La notion d’espèce est corrélative de la notion de normalité qui fonde la rivalité et la compétition. C’est toujours au sein d’une espèce qu’il y a rivalité et autour d’une norme qu’il y a conflit. La norme discrimine les prétendants et les hiérarchise dans un rapport de conformité à la forme idéale ou idée de la chose. Dictature du On, du genre ou de l’espèce selon laquelle le "devoir être" détermine "l’être". Le droit précède le fait et l’arraisonne.
La compétition peut alors être pensée soit par le haut soit par le bas. Qu’importe de l’excellence ou de la médiocrité, il y va d’un même processus de négation de la puissance ou de la possibilité singulière dans l’être singulier. Ce n’est pas par hasard que les notions d’espèce et de genre et les classifications qui en découlent sont issues de la grèce antique, pour laquelle -affirme Héraclite- "le combat est père de toute chose". Car nous dit Deleuze dans Différence et répétition, "il n’y a jamais de lutte que sous un sens commun, et autour de valeurs établies, pour s’attribuer ou se faire attribuer des valeurs en cours (honneurs, richesse, pouvoir). "

Mais avec Heidegger aussi surement sur ce point qu’avec Spinoza, s’ouvre la possibilité de penser l’être au-delà de l’essence mesurée sur l’espèce ou le genre. Possibilité de l’ouverture qui se possibilise précisément à partir de l’ouverture à la possibilité. Car, contre l’aristotélisme, Heidegger affirme dans Etre et temps qu’ "au-delà de l’effectivité se dresse la possibilité". En effet pour Aristote, l’acte précède la puissance à tout égard : chronologiquement, logiquement, ontologiquement. L’effectivité précède en fait et en droit la possibilité. La puisance ne s’actulaise que par rapport à l’essence toujours-déjà par avance donnée. Je ne deviens en fait que ce que j’étais déjà en droit par le genre ou l’espèce.
En affirmant l’excès de la possibilité sur l’effectivité, l’essence se lit alors à l’aune de la singularité. L’essence ainsi lue sur la singularité comme puissance, efface toute norme et normalisation. L’être singulier échappe à toute règle unificatrice, à la volonté d’unification sous un terme générique. Efface donc aussi toute rivalité.

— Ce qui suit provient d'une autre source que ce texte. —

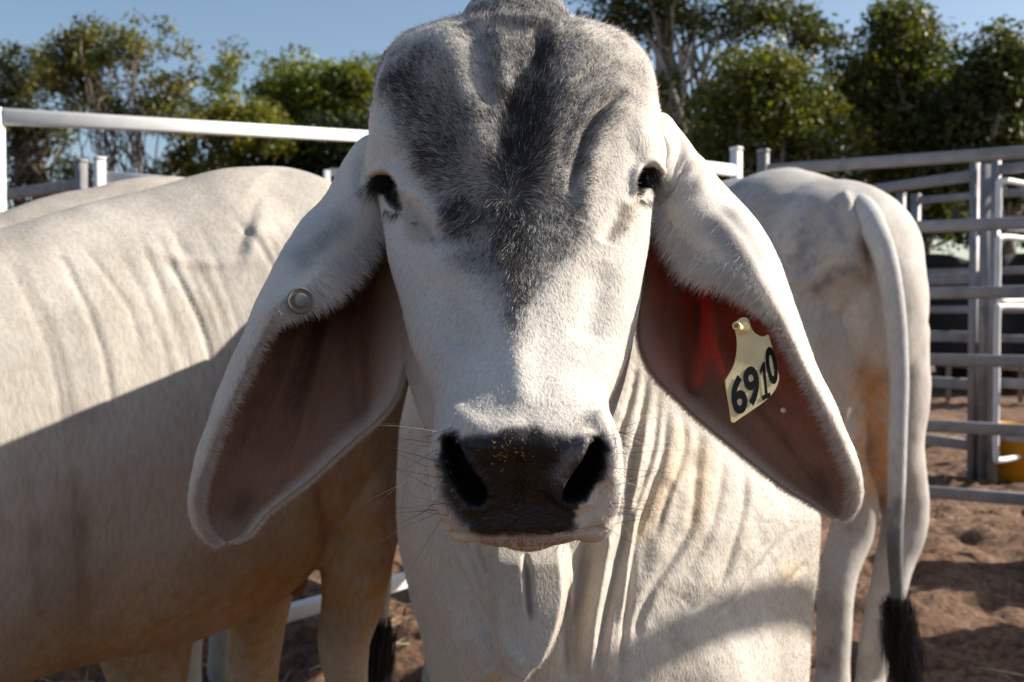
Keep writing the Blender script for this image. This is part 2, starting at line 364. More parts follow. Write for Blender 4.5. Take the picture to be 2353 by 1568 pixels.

En ce sens il devient aussi absurde et obsolète de parler d’espèce humaine que de détermination génétique, dès lors que celle-ci est pensée comme détermination générique et arraisonnement de la singularité, de ce que je suis en propre, de cette partie intensive ou essence singulière, dont parle spinoza, dont l’actualisation se manifeste dans l’affect de joie. La joie contrairement au bonheur qui est un Bien universel et absolu pensé à partir de la notion d’espèce, n’est rien d’autre qu’une manière d’être soi-même. Ce n’est pas faire le Bien qui rend joyeux, c’est d’être soi-même, de réaliser sa puissance. L’excellence ne se lit plus à l’aune d’une norme, elle est toujours la manifestation singulière de ce que je peux en propre.
Et dès lors le combat s’intériorise. La guerre devient personnelle et propre. Et ainsi, de la politique nous passons comme d’une suite logique, à la psychanalyse.